» **Requirements**: State how many lines in the listing below include the word "part", and add nothing besides the number.

— start of Source excerpt —

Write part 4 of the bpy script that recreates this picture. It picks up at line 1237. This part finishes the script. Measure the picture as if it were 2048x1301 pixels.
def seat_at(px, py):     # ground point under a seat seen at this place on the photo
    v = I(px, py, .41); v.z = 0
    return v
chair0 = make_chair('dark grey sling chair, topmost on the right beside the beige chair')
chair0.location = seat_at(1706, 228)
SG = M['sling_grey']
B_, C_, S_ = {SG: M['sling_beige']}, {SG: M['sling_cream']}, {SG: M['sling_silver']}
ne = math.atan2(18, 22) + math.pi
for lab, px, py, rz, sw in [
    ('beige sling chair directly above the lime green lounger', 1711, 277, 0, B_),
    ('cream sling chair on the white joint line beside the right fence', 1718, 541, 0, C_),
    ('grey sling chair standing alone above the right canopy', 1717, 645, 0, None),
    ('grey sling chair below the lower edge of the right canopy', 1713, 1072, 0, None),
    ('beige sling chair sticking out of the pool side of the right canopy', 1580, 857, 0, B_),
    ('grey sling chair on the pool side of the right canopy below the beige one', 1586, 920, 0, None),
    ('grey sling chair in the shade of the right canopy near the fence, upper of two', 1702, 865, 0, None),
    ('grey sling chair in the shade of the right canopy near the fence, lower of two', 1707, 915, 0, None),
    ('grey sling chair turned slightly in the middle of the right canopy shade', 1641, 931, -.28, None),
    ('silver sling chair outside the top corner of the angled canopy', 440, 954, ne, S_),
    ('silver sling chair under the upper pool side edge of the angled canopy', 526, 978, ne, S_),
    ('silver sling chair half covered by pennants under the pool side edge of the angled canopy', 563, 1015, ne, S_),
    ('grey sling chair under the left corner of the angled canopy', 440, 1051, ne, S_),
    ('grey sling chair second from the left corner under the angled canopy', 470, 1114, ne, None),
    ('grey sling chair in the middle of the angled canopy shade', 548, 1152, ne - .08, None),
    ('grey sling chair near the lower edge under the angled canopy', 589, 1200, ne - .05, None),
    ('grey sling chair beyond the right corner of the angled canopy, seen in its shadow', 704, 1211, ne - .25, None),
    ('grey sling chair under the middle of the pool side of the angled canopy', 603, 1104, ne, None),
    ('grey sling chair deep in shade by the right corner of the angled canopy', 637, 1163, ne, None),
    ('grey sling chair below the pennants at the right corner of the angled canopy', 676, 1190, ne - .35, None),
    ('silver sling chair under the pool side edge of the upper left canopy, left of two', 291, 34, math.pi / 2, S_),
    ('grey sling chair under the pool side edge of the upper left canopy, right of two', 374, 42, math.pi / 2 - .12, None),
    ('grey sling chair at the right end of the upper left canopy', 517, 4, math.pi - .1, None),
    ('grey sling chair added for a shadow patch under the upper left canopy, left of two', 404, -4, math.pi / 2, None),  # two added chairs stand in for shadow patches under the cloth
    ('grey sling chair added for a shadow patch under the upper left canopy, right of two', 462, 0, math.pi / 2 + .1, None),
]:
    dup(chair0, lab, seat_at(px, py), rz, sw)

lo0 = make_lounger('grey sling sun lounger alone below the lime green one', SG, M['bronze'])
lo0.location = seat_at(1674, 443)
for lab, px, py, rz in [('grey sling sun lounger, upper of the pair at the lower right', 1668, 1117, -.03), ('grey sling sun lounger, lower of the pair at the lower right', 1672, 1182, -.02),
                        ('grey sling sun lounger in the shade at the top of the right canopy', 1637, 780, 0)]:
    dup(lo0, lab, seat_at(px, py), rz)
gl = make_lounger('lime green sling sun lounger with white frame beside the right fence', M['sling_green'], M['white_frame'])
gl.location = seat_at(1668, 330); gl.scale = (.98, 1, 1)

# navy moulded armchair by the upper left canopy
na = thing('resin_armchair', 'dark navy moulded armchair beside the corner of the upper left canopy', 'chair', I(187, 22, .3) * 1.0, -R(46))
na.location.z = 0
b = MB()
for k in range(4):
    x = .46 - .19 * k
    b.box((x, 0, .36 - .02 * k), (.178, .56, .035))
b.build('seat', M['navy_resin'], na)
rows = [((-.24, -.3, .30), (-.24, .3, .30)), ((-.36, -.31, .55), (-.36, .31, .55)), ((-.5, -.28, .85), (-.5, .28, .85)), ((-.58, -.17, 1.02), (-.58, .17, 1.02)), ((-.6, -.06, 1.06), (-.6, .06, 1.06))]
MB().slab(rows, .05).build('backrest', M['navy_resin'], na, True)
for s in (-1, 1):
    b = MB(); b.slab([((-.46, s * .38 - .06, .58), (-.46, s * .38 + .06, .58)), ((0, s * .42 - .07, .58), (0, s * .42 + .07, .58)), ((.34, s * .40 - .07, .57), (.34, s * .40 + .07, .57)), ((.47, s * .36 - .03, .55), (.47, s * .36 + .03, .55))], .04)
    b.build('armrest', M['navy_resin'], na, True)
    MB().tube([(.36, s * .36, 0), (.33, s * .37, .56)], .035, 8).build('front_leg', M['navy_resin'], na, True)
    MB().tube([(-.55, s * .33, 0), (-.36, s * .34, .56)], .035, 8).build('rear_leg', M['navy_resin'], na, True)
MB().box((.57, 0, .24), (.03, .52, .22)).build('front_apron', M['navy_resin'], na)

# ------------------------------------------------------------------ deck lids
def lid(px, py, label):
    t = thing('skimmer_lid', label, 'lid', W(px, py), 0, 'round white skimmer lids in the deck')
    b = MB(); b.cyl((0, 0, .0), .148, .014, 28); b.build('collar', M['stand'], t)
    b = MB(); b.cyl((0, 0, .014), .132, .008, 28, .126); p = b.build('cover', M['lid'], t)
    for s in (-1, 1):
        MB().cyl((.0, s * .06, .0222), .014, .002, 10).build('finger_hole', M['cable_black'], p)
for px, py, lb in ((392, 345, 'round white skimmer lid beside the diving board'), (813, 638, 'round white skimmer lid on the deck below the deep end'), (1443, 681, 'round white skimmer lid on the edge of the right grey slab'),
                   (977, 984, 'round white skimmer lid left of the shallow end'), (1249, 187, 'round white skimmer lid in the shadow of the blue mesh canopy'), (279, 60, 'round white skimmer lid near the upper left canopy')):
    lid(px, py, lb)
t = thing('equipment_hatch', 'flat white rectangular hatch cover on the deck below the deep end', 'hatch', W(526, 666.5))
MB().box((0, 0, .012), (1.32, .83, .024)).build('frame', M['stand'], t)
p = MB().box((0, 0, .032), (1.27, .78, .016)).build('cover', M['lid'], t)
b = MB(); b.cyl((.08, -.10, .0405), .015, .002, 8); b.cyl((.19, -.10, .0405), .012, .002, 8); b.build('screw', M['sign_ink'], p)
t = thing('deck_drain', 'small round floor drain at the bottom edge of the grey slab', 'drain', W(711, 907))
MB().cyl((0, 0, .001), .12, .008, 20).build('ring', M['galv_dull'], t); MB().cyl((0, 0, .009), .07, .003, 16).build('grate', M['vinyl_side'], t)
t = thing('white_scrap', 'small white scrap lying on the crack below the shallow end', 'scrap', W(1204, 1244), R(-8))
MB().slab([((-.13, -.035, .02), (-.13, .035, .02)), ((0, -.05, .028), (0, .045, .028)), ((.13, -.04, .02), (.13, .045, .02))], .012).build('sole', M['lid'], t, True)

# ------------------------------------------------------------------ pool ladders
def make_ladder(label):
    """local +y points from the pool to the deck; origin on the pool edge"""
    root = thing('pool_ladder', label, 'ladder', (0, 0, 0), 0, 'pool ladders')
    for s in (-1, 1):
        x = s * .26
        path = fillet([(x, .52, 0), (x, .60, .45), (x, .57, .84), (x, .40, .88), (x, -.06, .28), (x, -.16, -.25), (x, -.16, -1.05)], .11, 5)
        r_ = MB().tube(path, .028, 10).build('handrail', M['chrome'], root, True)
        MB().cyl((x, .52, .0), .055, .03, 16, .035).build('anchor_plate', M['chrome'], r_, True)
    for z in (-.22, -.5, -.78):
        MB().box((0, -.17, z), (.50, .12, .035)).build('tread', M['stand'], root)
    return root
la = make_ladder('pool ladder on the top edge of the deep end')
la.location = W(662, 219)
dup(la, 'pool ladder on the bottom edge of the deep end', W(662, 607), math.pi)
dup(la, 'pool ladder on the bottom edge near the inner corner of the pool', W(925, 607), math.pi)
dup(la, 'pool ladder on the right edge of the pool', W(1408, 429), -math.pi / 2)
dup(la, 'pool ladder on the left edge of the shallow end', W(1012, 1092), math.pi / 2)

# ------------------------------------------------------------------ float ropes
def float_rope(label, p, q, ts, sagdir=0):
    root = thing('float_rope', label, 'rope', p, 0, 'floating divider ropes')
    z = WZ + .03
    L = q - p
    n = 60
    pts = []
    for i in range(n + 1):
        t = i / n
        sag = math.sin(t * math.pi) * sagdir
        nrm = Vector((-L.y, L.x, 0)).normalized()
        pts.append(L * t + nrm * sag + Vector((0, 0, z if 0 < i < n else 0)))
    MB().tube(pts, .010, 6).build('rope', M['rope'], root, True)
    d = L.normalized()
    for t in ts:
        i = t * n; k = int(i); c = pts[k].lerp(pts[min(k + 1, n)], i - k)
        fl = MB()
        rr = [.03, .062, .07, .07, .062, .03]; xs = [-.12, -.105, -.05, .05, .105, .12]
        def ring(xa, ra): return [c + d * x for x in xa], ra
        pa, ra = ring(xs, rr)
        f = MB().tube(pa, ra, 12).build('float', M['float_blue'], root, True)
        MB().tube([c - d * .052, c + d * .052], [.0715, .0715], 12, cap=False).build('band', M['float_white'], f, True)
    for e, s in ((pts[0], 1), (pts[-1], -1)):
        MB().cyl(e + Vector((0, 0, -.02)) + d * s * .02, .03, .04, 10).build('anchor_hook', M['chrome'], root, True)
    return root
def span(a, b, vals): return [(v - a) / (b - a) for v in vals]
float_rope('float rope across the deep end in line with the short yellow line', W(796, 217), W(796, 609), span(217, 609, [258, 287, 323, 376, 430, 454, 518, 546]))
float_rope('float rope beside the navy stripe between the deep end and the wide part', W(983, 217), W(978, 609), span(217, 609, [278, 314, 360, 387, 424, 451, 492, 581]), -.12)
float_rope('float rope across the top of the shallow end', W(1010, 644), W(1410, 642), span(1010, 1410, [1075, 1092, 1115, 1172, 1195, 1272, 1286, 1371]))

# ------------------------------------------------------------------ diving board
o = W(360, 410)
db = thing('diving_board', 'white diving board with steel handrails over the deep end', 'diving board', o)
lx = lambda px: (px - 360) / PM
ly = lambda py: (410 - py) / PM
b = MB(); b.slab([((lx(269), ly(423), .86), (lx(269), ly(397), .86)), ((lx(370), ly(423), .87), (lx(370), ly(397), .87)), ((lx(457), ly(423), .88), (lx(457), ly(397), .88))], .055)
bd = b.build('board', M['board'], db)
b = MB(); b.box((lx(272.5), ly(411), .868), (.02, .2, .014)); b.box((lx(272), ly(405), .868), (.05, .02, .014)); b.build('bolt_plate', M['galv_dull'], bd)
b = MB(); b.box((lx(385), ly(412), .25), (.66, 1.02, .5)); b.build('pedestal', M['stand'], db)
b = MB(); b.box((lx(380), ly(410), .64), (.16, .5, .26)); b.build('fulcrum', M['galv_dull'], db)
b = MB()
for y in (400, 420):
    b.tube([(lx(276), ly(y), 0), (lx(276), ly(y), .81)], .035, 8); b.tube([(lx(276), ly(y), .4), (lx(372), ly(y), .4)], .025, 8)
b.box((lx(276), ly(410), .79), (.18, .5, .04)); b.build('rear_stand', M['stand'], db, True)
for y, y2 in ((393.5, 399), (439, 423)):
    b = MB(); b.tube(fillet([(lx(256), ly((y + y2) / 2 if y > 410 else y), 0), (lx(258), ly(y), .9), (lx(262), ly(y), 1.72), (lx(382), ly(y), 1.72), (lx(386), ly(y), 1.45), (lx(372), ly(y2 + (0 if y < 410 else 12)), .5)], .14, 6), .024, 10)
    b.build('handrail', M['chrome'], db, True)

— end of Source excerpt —

» **Written response**: 2